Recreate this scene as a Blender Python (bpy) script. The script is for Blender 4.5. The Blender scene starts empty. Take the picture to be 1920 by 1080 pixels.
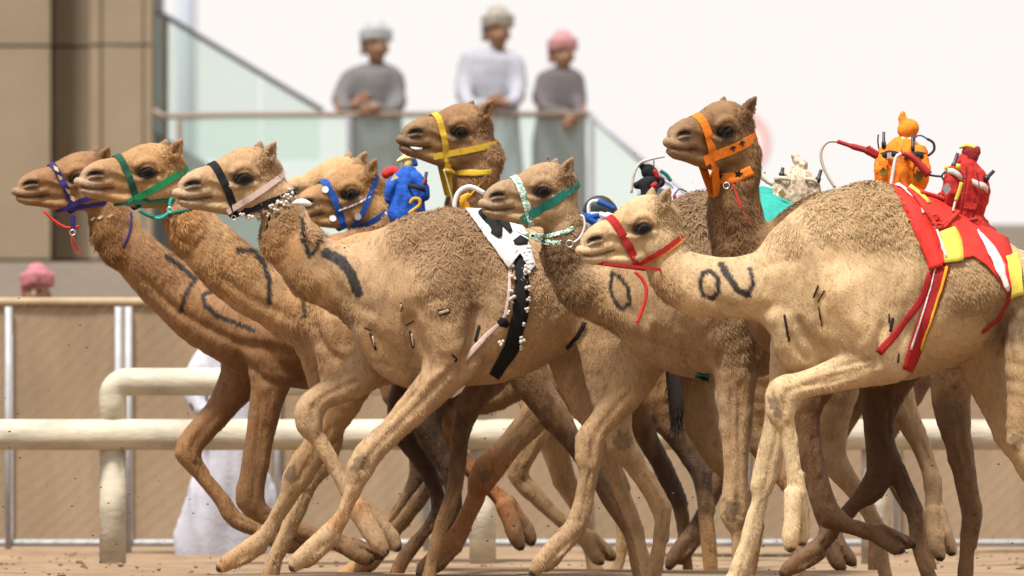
import bpy, math, random, time
import numpy as np
from mathutils import Vector, Matrix
from mathutils.bvhtree import BVHTree
T0 = time.time()
random.seed(7)
sc = bpy.context.scene
COL = sc.collection
# ------------------------------------------------------------------ camera, sky, sun, exposure
FPX, DIST, HY, CAMZ = 28800.0, 80.0, 665.0, 1.2      # long telephoto beside a race track
cam_d = bpy.data.cameras.new('camera'); cam = bpy.data.objects.new('camera', cam_d); COL.objects.link(cam)
cam.location = (0, -DIST, CAMZ); cam.rotation_euler = (math.radians(90), 0, 0)
cam_d.sensor_width = 36; cam_d.lens = FPX / 1920 * 36; cam_d.shift_y = (HY - 540) / 1920
cam_d.clip_start = 1; cam_d.clip_end = 4000
cam_d.dof.use_dof = True; cam_d.dof.focus_distance = DIST + 0.6; cam_d.dof.aperture_fstop = 3.5
sc.camera = cam
W = bpy.data.worlds.new('World'); sc.world = W; W.use_nodes = True
wn, wl = W.node_tree.nodes, W.node_tree.links
wn.clear()
SUN_EL, SUN_AZ = 64, -35      # azimuth from the camera side, towards the left
sky = wn.new('ShaderNodeTexSky'); sky.sky_type = 'NISHITA'; sky.sun_disc = False
sky.sun_elevation = math.radians(SUN_EL); sky.sun_rotation = math.radians(180 + SUN_AZ)
sky.air_density = 1.0; sky.dust_density = 8.0; sky.ozone_density = 1.0
hsv = wn.new('ShaderNodeHueSaturation'); hsv.inputs['Saturation'].default_value = 0.12
mxs = wn.new('ShaderNodeMix'); mxs.data_type = 'RGBA'; mxs.inputs[0].default_value = 0.6
mxs.inputs[7].default_value = (11.5, 11.0, 10.6, 1)
bg = wn.new('ShaderNodeBackground'); bg.inputs[1].default_value = 0.094
wo = wn.new('ShaderNodeOutputWorld')
wl.new(sky.outputs[0], hsv.inputs['Color']); wl.new(hsv.outputs[0], mxs.inputs[6])
wl.new(mxs.outputs[2], bg.inputs[0]); wl.new(bg.outputs[0], wo.inputs[0])
sd = bpy.data.lights.new('sun', 'SUN'); sd.energy = 4.9; sd.angle = math.radians(10); sd.color = (1, .98, .95)
sun = bpy.data.objects.new('sun', sd); COL.objects.link(sun)
_el, _az = math.radians(SUN_EL), math.radians(SUN_AZ)
sdir = Vector((math.sin(_az) * math.cos(_el), -math.cos(_az) * math.cos(_el), math.sin(_el)))
sun.rotation_euler = sdir.to_track_quat('Z', 'Y').to_euler()
sc.view_settings.view_transform = 'Standard'; sc.view_settings.look = 'None'
sc.view_settings.exposure = 0.6; sc.view_settings.gamma = 1.0
sc.cycles.max_bounces = 6; sc.cycles.transparent_max_bounces = 12; sc.cycles.caustics_refractive = False
sc.cycles.use_denoising = True

# ------------------------------------------------------------------ measuring helpers: photo pixel at a distance -> metres
def S(Y): return FPX / (DIST + Y)
def PX(x, Y): return (x - 960) / S(Y)
def PZ(y, Y): return CAMZ + (HY - y) / S(Y)
def P3(x, y, Y): return np.array((PX(x, Y), Y, PZ(y, Y)))

# ------------------------------------------------------------------ materials
def mat(name, col, rough=.8, spec=.3, noise=0, nscale=20, bump=0, bscale=80, metal=0, attr=None, sheen=0, stretch=(1, 1, 1), trans=0, col2=None, alpha=None, coord='Object'):
    m = bpy.data.materials.new(name); m.use_nodes = True
    n, l = m.node_tree.nodes, m.node_tree.links
    b = n['Principled BSDF']
    b.inputs['Roughness'].default_value = rough; b.inputs['Metallic'].default_value = metal
    b.inputs['Specular IOR Level'].default_value = spec
    if sheen: b.inputs['Sheen Weight'].default_value = sheen; b.inputs['Sheen Roughness'].default_value = .6
    if trans: b.inputs['Transmission Weight'].default_value = trans
    if alpha is not None: b.inputs['Alpha'].default_value = alpha
    tc = n.new('ShaderNodeTexCoord'); mp = n.new('ShaderNodeMapping'); mp.inputs['Scale'].default_value = stretch
    l.new(tc.outputs[coord], mp.inputs[0])
    if attr:
        a = n.new('ShaderNodeAttribute'); a.attribute_name = attr; src = a.outputs['Color']
    else:
        r = n.new('ShaderNodeRGB'); r.outputs[0].default_value = (*col, 1); src = r.outputs[0]
    if noise:
        nz = n.new('ShaderNodeTexNoise'); nz.inputs['Scale'].default_value = nscale; nz.inputs['Detail'].default_value = 6; nz.inputs['Roughness'].default_value = .65
        l.new(mp.outputs[0], nz.inputs['Vector'])
        mr = n.new('ShaderNodeMapRange'); mr.inputs[1].default_value = .3; mr.inputs[2].default_value = .7
        mr.inputs[3].default_value = 1 - noise; mr.inputs[4].default_value = 1 + noise * .6
        l.new(nz.outputs[0], mr.inputs[0])
        if col2 is not None:
            mx = n.new('ShaderNodeMix'); mx.data_type = 'RGBA'; l.new(nz.outputs[0], mx.inputs[0])
            rr = n.new('ShaderNodeValToRGB'); rr.color_ramp.elements[0].position = .4; rr.color_ramp.elements[1].position = .62
            l.new(nz.outputs[0], rr.inputs[0]); l.new(rr.outputs[0], mx.inputs[0])
            l.new(src, mx.inputs[6]); mx.inputs[7].default_value = (*col2, 1); src = mx.outputs[2]
        else:
            vm = n.new('ShaderNodeVectorMath'); vm.operation = 'SCALE'
            l.new(src, vm.inputs[0]); l.new(mr.outputs[0], vm.inputs['Scale']); src = vm.outputs[0]
    l.new(src, b.inputs['Base Color'])
    if bump:
        nb = n.new('ShaderNodeTexNoise'); nb.inputs['Scale'].default_value = bscale; nb.inputs['Detail'].default_value = 5
        l.new(mp.outputs[0], nb.inputs['Vector'])
        bp = n.new('ShaderNodeBump'); bp.inputs['Strength'].default_value = bump; bp.inputs['Distance'].default_value = .01
        l.new(nb.outputs[0], bp.inputs['Height']); l.new(bp.outputs[0], b.inputs['Normal'])
    return m
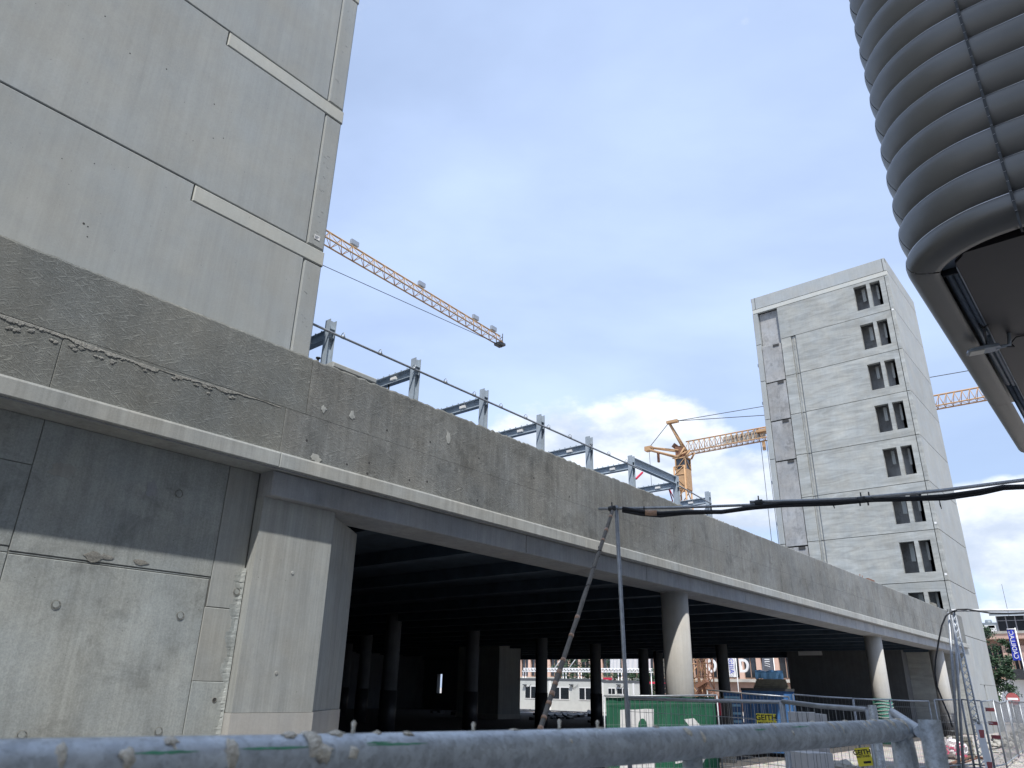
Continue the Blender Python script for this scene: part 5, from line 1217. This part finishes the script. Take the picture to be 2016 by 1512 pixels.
def facade(X, ya, yb, z0, z1, per, label, wallm, seed=0, colw=.45, floors=2, fz=3.2, top_trim=True):
    T = thing('office_building', (X+4, (ya+yb)/2, 0), label, 'building')
    m = MB(); m.box(X+.35, X+10, ya, yb, 0, z1); m.obj('wall', wallm, T)
    n = int((yb-ya)/per)
    for f_ in range(floors):
        zb = z0+f_*fz
        m = MB(); m.box(X-.15, X+.36, ya, yb, zb-.55, zb-.2); m.obj('cornice', stone_m, T)
        for k in range(n):
            y = ya+per*(k+.5)
            m = MB(); m.box(X+.30, X+.345, y-per/2+colw/2, y+per/2-colw/2, zb, zb+fz-.75); w_ = m.obj('window', glass_m, T)
            m = MB(); m.box(X+.2, X+.299, y-.04, y+.04, zb, zb+fz-.75); m.obj('mullion', brown_m, w_)
        for k in range(n+1):
            y = ya+per*k; m = MB(); m.box(X, X+.349, y-colw/2, y+colw/2, zb-.19, zb+fz-.56); m.obj('pilaster', peach_m, T)
    if top_trim: m = MB(); m.box(X-.3, X+.36, ya-.1, yb+.1, z1-.35, z1); m.obj('cornice', stone_m, T)
    return T
facade(96, 52, 92, 4.0, 10.6, 1.9, 'long peach office building with dark windows seen beyond the hall', brown_m)
facade(96.2, 26, 50, 4.0, 10.6, 2.3, 'peach and brown office building behind the big white letters beyond the hall', brown_m, colw=.6)
# big white letters standing on the ledge
def letter3d(ch, px, py, X, h, label, squash=.8):
    c = XY(px, py, X); T_ = frame(c, (0, -1, 0), (0, 0, 1))
    o = text_mesh(ch, h*1.38, T_ @ Matrix.Diagonal((squash, 1, 1, 1)), white_m, 'channel_letter', None, .12, .05)
    o['label'] = label; o['category'] = 'letter'; return o
letter3d('O', 1401, 1312, 93, 1.55, 'big white letter O partly behind a hall column')
letter3d('D', 1465, 1312, 93, 1.55, 'big white letter D standing on the ledge of the office building')
def flag(px0, px1, py0, py1, X, mt, txt, label, tcol, tsize, mirrored=False, rot=-math.pi/2, skew=.0):
    a = XY(px0, py0, X); b = XY(px1, py1, X); ya, yb = a.y, b.y; H_ = a.z-b.z
    T = thing('flag', (X, ya, 0), label, 'flag')
    rows = [[(X+.12*math.sin(j*.8+i*.35), ya+(yb-ya)*j/10+skew*H_*i/14, a.z-H_*i/14) for j in range(11)] for i in range(15)]
    m = MB(); m.grid(rows); m.obj('cloth', mt, T)
    if txt:
        cx_ = (ya+yb)/2+skew*H_*.5
        Fm = frame((X-.17, cx_, a.z-H_/2), (0, -1, 0), (0, 0, 1)) @ Matrix(((1, -skew*0, 0, 0), (0, 1, 0, 0), (0, 0, 1, 0), (0, 0, 0, 1)))
        M_ = Fm @ Matrix.Rotation(rot, 4, 'Z')
        if skew: M_ = Fm @ Matrix(((1, skew, 0, 0), (0, 1, 0, 0), (0, 0, 1, 0), (0, 0, 0, 1))) @ Matrix.Rotation(rot, 4, 'Z')
        if mirrored: M_ = M_ @ Matrix.Diagonal((1, -1, 1, 1))
        text_mesh(txt, tsize, M_, tcol, 'lettering', T, .004, .0)
    m = MB(); yp = yb if px1 < 1960 else ya; m.tube([(X, yb-.1, 0), (X, yb-.1, a.z+.15)], .05, 6); m.tube([(X, ya, a.z+.05), (X, yb-.1, a.z+.05)], .04, 5); m.obj('pole', white_m, T)
flag(1431, 1450, 1290, 1333, 88, white_m, 'GIIIA', 'white flag with dark vertical lettering hanging beyond the hall', flagblue, .8)
flag(1498, 1524, 1285, 1325, 90, flaggrey, 'II//', 'grey flag with white slashes hanging beyond the hall', white_m, .9)
flag(1982, 2010, 1240, 1300, 78, flagblue, 'CADILLAC', 'blue CADILLAC flag seen from its back, hanging at the right edge', white_m, .47, True, math.pi/2)
# crane foot and rusty lattice beyond the pale front column
m = MB(); bx = XY(1390, 1340, 72); mast(m, Vector((72, bx.y, 0)), .55, 7.5, 1.2, .07, .045)
T = thing('lattice_mast', (72, bx.y, 0), 'brown lattice mast foot seen just right of the pale front column', 'mast'); m.obj('lattice', rust_m, T)
m = MB()
for k in range(8):
    a_ = XY(1376+2*k, 1350+rs.randint(-6, 8), 68); m.beam(a_, a_+Vector((rs.rand(), 1.6*rs.randn()*.4, -1.6+rs.rand())), .16, .16)
m.beam(XY(1372, 1352, 68), XY(1392, 1340, 68), .5, .3); m.obj('rusty_arms', rust_m, T)
m = MB(); c = XY(1303, 1330, 60)
for k in range(12):
    m.box(60, 60.3, c.y-.22, c.y+.22, .3+.42*k, .3+.42*k+.35)
m.obj('plank_stack', pallet_m, None, 'upright stack of weathered boards beside the pale front column', 'boards')

# blue containers with bundles on top
bc = dtop(1500, 1378, 31); vx = Vector(((bc-EYE).y, -(bc-EYE).x, 0)).normalized(); vy = Vector((-vx.y, vx.x, 0))
if vy.dot(bc-EYE) < 0: vy = -vy
BC = thing('blue_container', (bc.x, bc.y, 0), 'large blue ribbed skip behind the mesh fence carrying stacked boards', 'container')
wl_ = 1.05; top_ = S(1500, 1359, 'd', 31).z
def lb(m, u0, u1, w0, w1, z0, z1): m.obox(Vector((bc.x, bc.y, (z0+z1)/2))+vx*(u0+u1)/2+vy*(w0+w1)/2, vx*(u1-u0)/2, vy*(w1-w0)/2, Vector((0, 0, (z1-z0)/2)))
m = MB(); lb(m, -.7, 1.15, 0, 1.8, .15, top_); m.obj('shell', blue_m, BC)
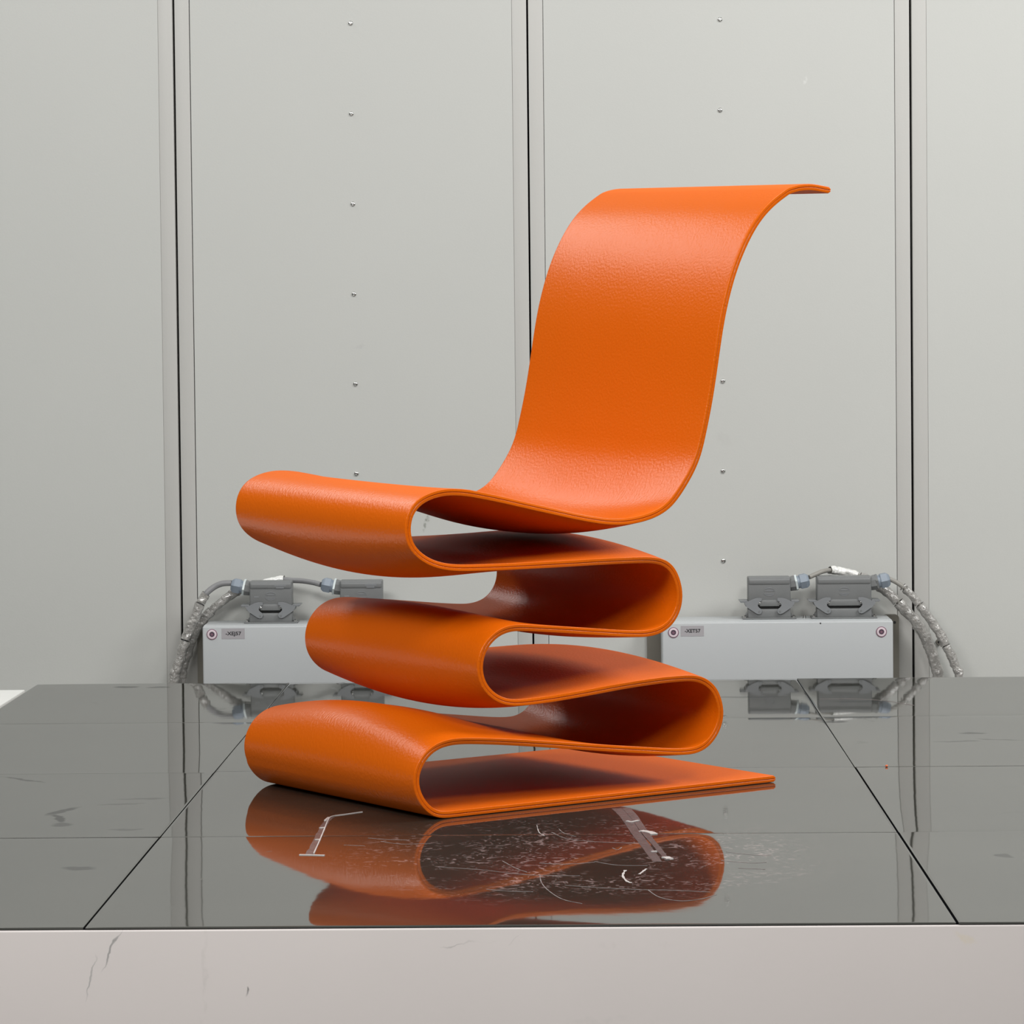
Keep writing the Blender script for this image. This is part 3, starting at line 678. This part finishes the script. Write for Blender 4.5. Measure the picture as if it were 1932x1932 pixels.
    def arc(rx, rz, a0, a1, wd, cz=0, nseg=14):
        pts_o = []; pts_i = []
        for q in range(nseg+1):
            a = a0+(a1-a0)*q/nseg; k = math.sin(math.pi*q/nseg)*.8+.2
            pts_o.append((ex+rx*math.cos(a), ez+cz+rz*math.sin(a))); pts_i.append((ex+(rx-wd*k)*math.cos(a), ez+cz+(rz-wd*k)*math.sin(a)))
        add_prism(bm, pts_o+pts_i[::-1], yy-.0006, yy+.0002)
    arc(.0130, .0100, math.radians(25), math.radians(155), .0022)
    arc(.0130, .0100, math.radians(205), math.radians(335), .0022)
    arc(.0125, .0030, math.radians(0), math.radians(180), .0022, cz=.0012)
    arc(.0125, .0030, math.radians(180), math.radians(360), .0022, cz=-.0032)
    obj('emblem', bm, M['lever'], c)
    if tag_text:
        box('printed_patch', hw-.040, hw-.013, -.0229, -.0220, .0845, .0885, M['lever'], c)
        box('printed_patch', hw-.036, hw-.018, -.0229, -.0220, .0800, .0830, M['lever'], c)
        box('printed_patch', -hw+.0105, -hw+.0215, -.0210, -.0200, .0590, .0625, M['lever'], c)
    return c
connector(-.7030, .0975, -1, 'grey connector on the left box above the -XEJ57 label', True)
connector(-.4953, .0975, -1, 'grey connector on the left box, half hidden behind the orange chair', True)
connector(.4381, .0975, 1, 'narrower grey connector on the right box, left of the wide one')
connector(.6089, .1245, 1, 'wide grey connector near the right end of the right box', False, False)

# ---------------------------------------------------------------- cables
def smooth_path(pts, per=8): return catmull(pts, per)
def wrap_path(path, f0, f1):
    n = len(path); return path[int(n*f0):max(int(n*f1), int(n*f0)+3)]
def crumple(base, amp, seed):
    def f(L, a):
        p = Vector((math.cos(a)*1.2, math.sin(a)*1.2, L*60+seed))
        q = noise.noise(p*1.3)+.6*noise.noise(p*3.1)
        sp = .5+.5*math.sin(L*150-a+seed+2*noise.noise(Vector((L*30, seed, 0))))
        return base*(1+amp*q)+base*.16*(sp**6)
    return f
def cable(pts, r, wraps, label, m_cable):
    P = smooth_path(pts+[(pts[-1][0]+.0+.3*(pts[-1][0]-pts[-2][0]), pts[-1][1], .12)], 8)
    root = empty('cable', tuple(pts[0]), label=label, cat='cable', group='cables from the wall boxes')
    O = Vector(pts[0]); P = [p-O for p in P]
    bm = bmesh.new(); add_tube(bm, P, r, 16); obj('cable_sheath', bm, m_cable, root, smooth=True)
    for k, (f0, f1, rw, mm) in enumerate(wraps):
        W = wrap_path(P, f0, f1); W2 = []
        for a, b in zip(W[:-1], W[1:]):
            q = max(1, int((b-a).length/.0022))
            for t in range(q): W2.append(a.lerp(b, t/q))
        bm = bmesh.new(); add_tube(bm, W2, crumple(rw, .20, 3.7*k+len(pts)), 22, cap=False)
        obj('plastic_wrap', bm, mm, root, smooth=True, sharp=60)
C1 = [(-0.7944, 7.035, 0.6042), (-0.8152, 7.035, 0.6031), (-0.8336, 7.035, 0.596), (-0.8503, 7.03, 0.5831), (-0.859, 7.03, 0.571), (-0.869, 7.03, 0.5515), (-0.8817, 7.03, 0.5235), (-0.8943, 7.03, 0.4955), (-0.9032, 7.03, 0.4687), (-0.9135, 7.03, 0.4345), (-0.9237, 7.03, 0.4028), (-0.9302, 7.03, 0.3735)]
C2 = [(-0.5895, 7.035, 0.5988), (-0.6086, 7.045, 0.603), (-0.6343, 7.06, 0.6057), (-0.6585, 7.07, 0.6064), (-0.6845, 7.076, 0.6076), (-0.7153, 7.078, 0.6005), (-0.746, 7.078, 0.5934), (-0.7805, 7.078, 0.5839), (-0.7954, 7.078, 0.5766), (-0.814, 7.076, 0.5645), (-0.8351, 7.076, 0.5475), (-0.8538, 7.076, 0.530), (-0.8700, 7.076, 0.5115), (-0.8815, 7.076, 0.4934), (-0.8925, 7.076, 0.4693), (-0.9017, 7.076, 0.4423), (-0.9107, 7.076, 0.4141), (-0.9175, 7.076, 0.3686)]
C3 = [(0.5311, 7.035, 0.6062), (0.5477, 7.045, 0.6126), (0.5643, 7.055, 0.6178), (0.5809, 7.068, 0.6193), (0.5986, 7.078, 0.6174), (0.623, 7.078, 0.6135), (0.6472, 7.078, 0.6047), (0.6715, 7.078, 0.5935), (0.6958, 7.078, 0.5798), (0.7164, 7.078, 0.5638), (0.7357, 7.078, 0.5453), (0.7587, 7.078, 0.5206), (0.7769, 7.078, 0.4997), (0.795, 7.078, 0.4714), (0.807, 7.078, 0.4468), (0.8178, 7.078, 0.4161), (0.8262, 7.078, 0.3855), (0.8309, 7.078, 0.3548)]
C4 = [(0.7127, 7.035, 0.601), (0.7284, 7.035, 0.5935), (0.7441, 7.035, 0.5825), (0.7573, 7.035, 0.5702), (0.7718, 7.035, 0.553), (0.7886, 7.035, 0.5322), (0.8066, 7.035, 0.5078), (0.8258, 7.035, 0.4784), (0.8426, 7.035, 0.4466), (0.8582, 7.035, 0.4136), (0.8678, 7.035, 0.3892), (0.8725, 7.035, 0.3587)]
cable(C1, .0068, [(.27, .41, .0100, M['wrap']), (.40, .66, .0110, M['wrap']), (.65, .97, .0112, M['wrap'])], 'grey cable from the left connector, film wrapped, leftmost at the platform edge', M['cable'])
cable(C2, .0060, [(.21, .34, .0092, M['wrap_white']), (.34, .60, .0095, M['wrap']), (.59, .72, .0108, M['wrap']), (.71, .97, .0098, M['wrap'])], 'film-wrapped cable passing behind the left connector, from the half-hidden one', M['cable'])
cable(C3, .0052, [(.17, .34, .0088, M['wrap_white']), (.34, .57, .0108, M['wrap']), (.56, .78, .0125, M['wrap']), (.77, .97, .0125, M['wrap'])], 'thick film-wrapped cable passing behind the wide right connector', M['cable_beige'])
cable(C4, .0052, [(.17, .20, .0092, M['wrap']), (.20, .40, .0090, M['wrap']), (.39, .68, .0100, M['wrap']), (.67, .97, .0098, M['wrap'])], 'film-wrapped cable from the wide connector, rightmost on the wall', M['cable_beige'])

== == ==

» What you should do
Identify each line holding the string "this", and copy it out.

» Result below
Recreate this scene as a Blender Python (bpy) script. The script is for Blender 4.5. The Blender scene starts empty. Take the picture to be 1920 by 1080 pixels.
Continue the Blender Python script for this scene: part 5, from line 1217. This part finishes the script. Take the picture to be 2016 by 1512 pixels.
Keep writing the Blender script for this image. This is part 3, starting at line 678. This part finishes the script. Write for Blender 4.5. Measure the picture as if it were 1932x1932 pixels.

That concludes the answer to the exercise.